# [Task to carry out]
Please, without the pictures, retype exactly the lines from the start of the material through the line that holds "COL = S.collection".

# [Data provided]

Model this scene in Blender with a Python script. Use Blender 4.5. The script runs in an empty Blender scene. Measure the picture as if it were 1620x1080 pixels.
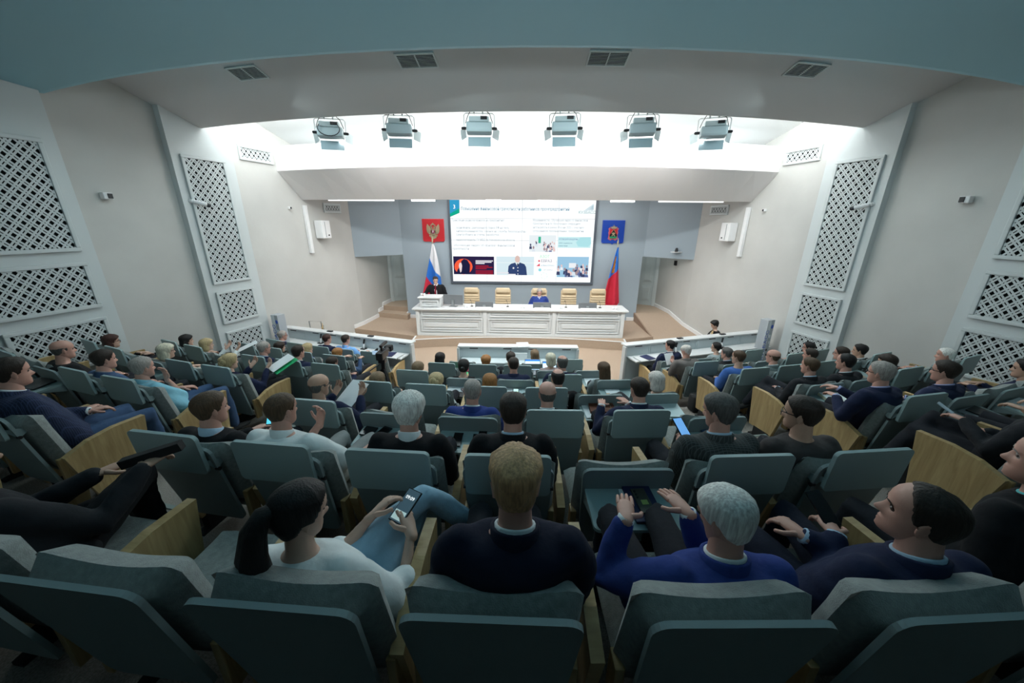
import bpy, bmesh, math, random
import numpy as np
from mathutils import Vector, Matrix
random.seed(7)
R_ = math.radians
S = bpy.context.scene
COL = S.collection

# ------------------------------------------------------------------ camera
CAMZ = 3.53
TH = R_(18.55); YAW = R_(1.54); ROLL = R_(0.34)
cam = bpy.data.objects.new('camera', bpy.data.cameras.new('camera'))
cam.data.sensor_width = 36.0
cam.data.lens = 565.0 / 1620.0 * 36.0
cam.data.clip_start = 0.02
def _cam():
    Rz = Matrix.Rotation(YAW, 3, 'Z')
    f = Rz @ Vector((0, math.cos(TH), -math.sin(TH)))
    u = Rz @ Vector((0, math.sin(TH), math.cos(TH)))
    r = Rz @ Vector((1, 0, 0))
    c, s = math.cos(ROLL), math.sin(ROLL)
    r, u = c * r + s * u, c * u - s * r
    M = Matrix((r, u, -f)).transposed().to_4x4()
    M.translation = (0, 0, CAMZ)
    cam.matrix_world = M
_cam()
COL.objects.link(cam)
S.camera = cam
# ------------------------------------------------------------------ world, light, exposure
S.view_settings.view_transform = 'Standard'
S.view_settings.look = 'None'
S.view_settings.gamma = 1.0
S.view_settings.use_curve_mapping = False
S.view_settings.exposure = 0.42
W = bpy.data.worlds.new('world'); S.world = W; W.use_nodes = True
W.node_tree.nodes['Background'].inputs[0].default_value = (0.5, 0.8, 0.9, 1)
W.node_tree.nodes['Background'].inputs[1].default_value = 0.02
def area(name, loc, target, size, power, color=(1, 1, 1), sy=None, spread=180):
    d = bpy.data.lights.new(name, 'AREA'); d.energy = power; d.color = color
    d.shape = 'RECTANGLE'; d.size = size; d.size_y = sy or size; d.spread = R_(spread)
    o = bpy.data.objects.new(name, d); COL.objects.link(o); o.location = loc
    v = Vector(target) - Vector(loc)
    o.rotation_euler = v.to_track_quat('-Z', 'Y').to_euler()
    return o
TEAL = (0.76, 0.96, 1.0)
# cove tubes hidden above the grey ceiling slab and behind the white fascia
for i, x in enumerate((-4.4, -1.5, 1.5, 4.4)):
    area('cove_light', (x, 7.0 + .0286 * x * x, 5.72), (x, 9.5, 5.35), 2.6, 60, (0.95, 1.0, 1.0), 0.15)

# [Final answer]
Model this scene in Blender with a Python script. Use Blender 4.5. The script runs in an empty Blender scene. Measure the picture as if it were 1620x1080 pixels.
import bpy, bmesh, math, random
import numpy as np
from mathutils import Vector, Matrix
random.seed(7)
R_ = math.radians
S = bpy.context.scene
COL = S.collection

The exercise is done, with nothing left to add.